El episodio que ha motivado la sentencia del TJUE a la que me refería en un inicio es un ejemplo más, y no menor, de ese estado de cosas. La sentencia –insisto, de razonamientos impecables–, explica que las inmunidades con las que se protege a los parlamentarios europeos no son una prebenda personal, sino que se «concretan en garantizar a las instituciones de la Unión una protección completa y efectiva contra cualquier impedimento o riesgo de menoscabo que pueda afectar a su buen funcionamiento y a su independencia» -§ 82 de la sentencia-. A nadie se le oculta que, si esa es su función, esas inmunidades no pueden proteger frente a delitos cometidos años antes de adquirir la condición de parlamentario y cuya investigación y enjuiciamiento se inicia antes de adquirir esa condición, sencillamente porque no guardan la menor relación, ni temporal ni funcional, con el Parlamento Europeo ni con la condición de miembro del mismo ni con la independencia de uno y otro. Lo realmente incomprensible es que nuestra legislación electoral reconozca el derecho de sufragio pasivo, en semejante situación, a quienes es razonable pensar que no tienen otro objetivo que buscar la inmunidad precisamente como una prebenda personal para convertir el Parlamento Europeo en una suerte de catedral medieval a la que acogerse a sagrado.

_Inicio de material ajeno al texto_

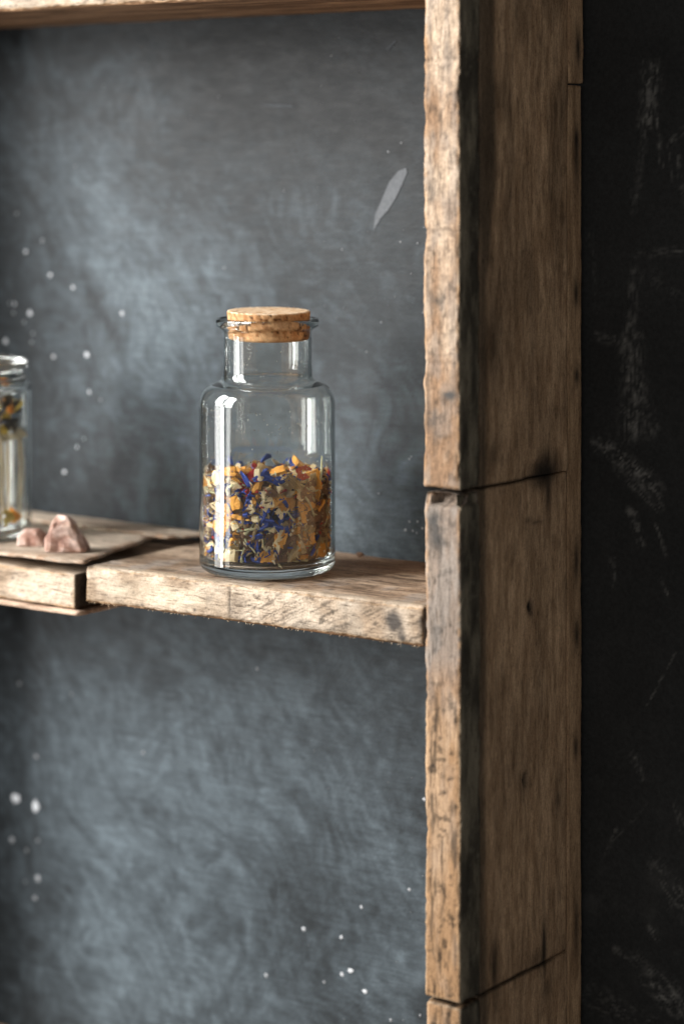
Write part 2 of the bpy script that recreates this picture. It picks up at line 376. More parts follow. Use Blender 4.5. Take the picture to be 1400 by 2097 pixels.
BROWN = (.205, .130, .076)
def side_col(P, N, dd):
    z = P[:, 2]; y = P[:, 1]
    wv = fb(P, (1, 14, 5), 3, 3); rings = .5+.5*np.sin((y*70+wv*34+.6*z*9)*1.0)
    n1 = fb(P*np.array([1, 1, .16]), 330, 4, 12); n2 = fb(P*np.array([1, 1, .55]), 40, 4, 15); n3 = fb(P*np.array([1, 1, .18]), 420, 2, 17)
    c = mix((.40, .252, .145), (.60, .40, .245), sm(.3, .7, n1))
    c = c*(1-.30*(sm(.45, .95, rings)*(.35+.65*sm(.05, .25, z)))[:, None])
    c = c*(.68+.55*n2)[:, None]
    c = c*(1-.28*sm(.60, .76, n3))[:, None]
    # darkened, dirty front margin
    wob = YF+.0215+.006*fb(P*np.array([0, 0, 1]), 22, 3, 55)+.010*sm(.18, .26, z)
    c = mix(c, np.broadcast_to(np.array((.055, .045, .033)), c.shape), .75*sm(wob+.007, wob, y))
    # the joint of the two crates: dark line, black stain with nail rust
    for zc, sl in ((ZJ1, .0), (ZJ2, .0)):
        ln = np.exp(-((z-zc-.0012*(fb(P, (0, 90, 0), 3, 7)-.5))/.0009)**2); c = c*(1-.8*ln*sm(YB-.022, YB-.05, y))[:, None]
    def spot(py, px, sy, sz, k, colr=(.018, .014, .011)):
        q = on_x(px, py); d2 = ((y-q[1])/sy)**2+((z-q[2])/sz)**2
        return mix(c, np.broadcast_to(np.array(colr), c.shape), np.clip(k*np.exp(-d2)*(.6+.8*n2), 0, 1))
    for a in ((1243, 1091, .0034, .0036, 1.0), (1252, 1091, .002, .005, .6), (1598, 1081, .0045, .006, .85), (965, 1120, .016, .008, .9), (945, 1118, .008, .010, .7), (985, 1112, .012, .006, .6),
              (1010, 1125, .0035, .014, .8), (1925, 1116, .0022, .016, .95), (1955, 1116, .0025, .012, .9), (1965, 1100, .010, .006, .55), (1985, 1015, .004, .02, .9), (1640, 1145, .004, .006, .6),
              (1065, 1085, .004, .0012, .7), (1069, 1100, .006, .0010, .7), (310, 1000, .008, .02, .5), (700, 1010, .010, .03, .6), (930, 1010, .006, .01, .6), (2030, 1120, .006, .006, .6)):
        c = spot(*a)
    return c
def on_x(px, py, X=None):
    X = XR if X is None else X; a = (px-CX)/FPX; Z = X/(a*C-S)
    return (X, Z*(a*S+C), CAMH-(py-HY)*Z/FPX)
def side_disp(P, N, dd):
    D = np.zeros_like(P); D[:, 0] += .0008*(fb(P*np.array([0, 1, 1]), 30, 3, 81)-.5)*2
    y, z = P[:, 1], P[:, 2]
    gouge = .0022*np.exp(-(((y-(YF+.083))/.014)**2+((z-(ZJ1+.004))/.006)**2)**2)
    D[:, 0] -= sm(.3, .8, N[:, 0])*gouge
    for py, px in ((1243, 1091), (1598, 1081)):
        q = on_x(px, py); D[:, 0] -= sm(.3, .8, N[:, 0])*.003*np.exp(-(((y-q[1])/.003)**2+((z-q[2])/.0035)**2))
    return D
SY = YB-.0172
for z0, z1, sx in ((ZJ1+.0003, .46, .0008), (ZJ2+.0003, ZJ1-.0003, .0), (-.46, ZJ2-.0003, .0006)):
    board('side_board', (XL+.002, BD+.0006, z0), (XR-.0012+sx, SY, z1), (.004, .0016, .0018), side_col, M_side, rack, .0005, .00025, (120, 160, 30), side_disp, 9)
def strip_col(P, N, dd):
    n1 = fb(P*np.array([1, 1, .1]), 300, 4, 22); n2 = fb(P*np.array([1, 1, .4]), 60, 3, 25)
    c = mix((.33, .205, .115), (.52, .34, .20), sm(.3, .7, n1))*(.7+.5*n2)[:, None]
    for py, s in ((95, .014), (285, .006), (320, .022), (770, .006), (1150, .014), (1530, .008), (1900, .02), (600, .01), (1300, .01)):
        q = on_x(1182, py); d2 = ((P[:, 1]-q[1])/.0035)**2+((P[:, 2]-q[2])/s)**2
        c = mix(c, np.broadcast_to(np.array((.02, .016, .013)), c.shape), np.clip(.9*np.exp(-d2)*(.4+n1), 0, 1))
    return c
ZS = on_x(1182, 172)[2]
for z0, z1, sx in ((ZS+.0005, .46, .0012), (-.46, ZS-.0005, 0)):
    board('back_strip', (XL+.004, SY+.0007, z0), (XR-.0008+sx, YB, z1), (.004, .0016, .0018), strip_col, M_side, rack, .0009, .0003, (120, 160, 30), None, 15)
# left upright, just outside the picture
def lup_col(P, N, dd):
    n1 = fb(P*np.array([1, 1, .15]), 160, 3, 32); return mix((.20, .14, .09), (.40, .29, .19), sm(.3, .7, n1))
board('side_board', (-1.3240, YF, -.46), (-1.2985, YB, .46), (.004, .004, .004), lup_col, M_vert, rack, .0015, .0004, (120, 120, 60), None, 21)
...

Los tribunales españoles están hechos a la tarea cotidiana de reconducir los dislates a lo lógico o a lo más cercano posible al sentido común, pero es difícil pretender que eso mismo lo hagan otros tribunales, ya sea el TJUE o el Tribunal Europeo de Derechos Humanos, cuyos jueces carecen del callo del surrealismo que proporciona la convivencia diaria con el dislate, el disparate, la barbaridad y lo necio o temerario. No adoptar ninguna limitación o prevención, ningún filtro, para impedir el acceso a determinadas instituciones bajo determinadas circunstancias y después lamentarse de las consecuencias de esa opción es un dislate, un soberano y temerario dislate. Pretender que luego se solucione por vía de sentencias y suplicatorios que tienen que dictar o conceder personas que carecen del callo del surrealismo es otro dislate no menor y revela que no se tiene conciencia de lo incomprensible, para un extraño, de nuestro ecosistema.

La sentencia del TJUE no es un varapalo, es una lección de la que aprender y de la que, me temo, se va a hacer el mismo caso que se ha hecho a todas las lecciones no aprendidas en los últimos años.